As in other dance classes, tap lessons usually begin with a warm up that stretches out the leg and foot muscles before things move on to learning steps and combining them to form routines. Tap is a fiercely vigorous dance, so aerobic stamina needs to be built up before progressing to harder sequences and a lot of practice is needed to insure you form clear, correct sounds.

Tap shoes come in both flat and heeled varieties, with full or split soles. Split soles offer more flexibility, but either type of sole needs to feel firm and offer stability when you are dancing. Flat heels are often preferred by beginners, as they provide a greater surface area for better balance and sound production whilst you are finding your feet. Both types of tap shoe should ideally have taps that span the entire width of the shoe at the toe and heel, and the screws that affix the taps onto the shoes can be adjusted so that you produce the desired sound whilst dancing.

In terms of other attire, clothing that allows you to move freely without dragging on the floor or potentially snagging on your tap shoes should be worn.

Is it for me?

Tap dancing require dedication and as it involves moving in a unique way precisely to or off the beat, you need to have rhythm to be able to pull it off. You also must be able to focus and memorize specific movements quickly, as unlike in some other dances, any mistakes in execution will throw the whole routine out of time.

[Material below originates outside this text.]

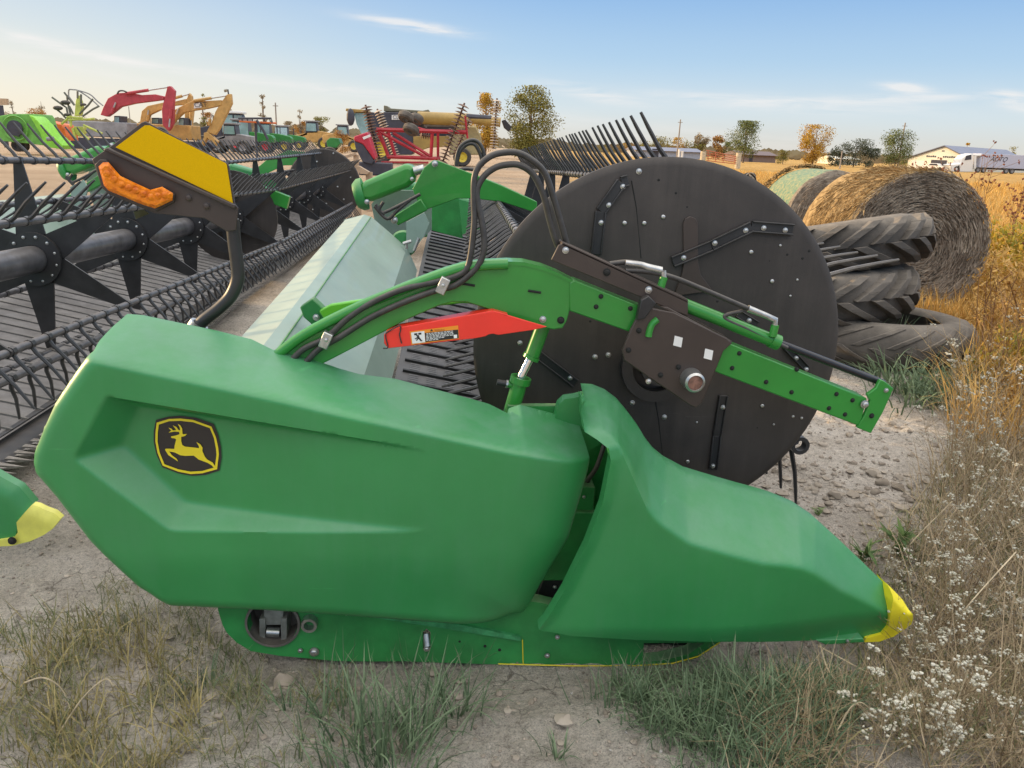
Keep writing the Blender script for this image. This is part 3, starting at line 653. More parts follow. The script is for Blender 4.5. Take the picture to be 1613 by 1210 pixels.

Your knee and ankle joints need to be pretty strong, so tap is likely to be very difficult (and painful) if you have a level of reduced mobility due to a temporary injury or ligament or bone condition. The energetic nature of the dance and the concentrated weight that you need to put on small areas of your feet mean that women imminently expecting the patter of tiny feet are advised to avoid tap classes as their pregnancy progresses. However, children can attend basic tap classes from an early age, and there is no age limit when it comes to learning to tap dance. ''-Jazz hands!-''

Good to know

Before the use of metal taps became widespread, tap dancing was performed whilst wearing leather shoes with solid, wooden clog-like soles.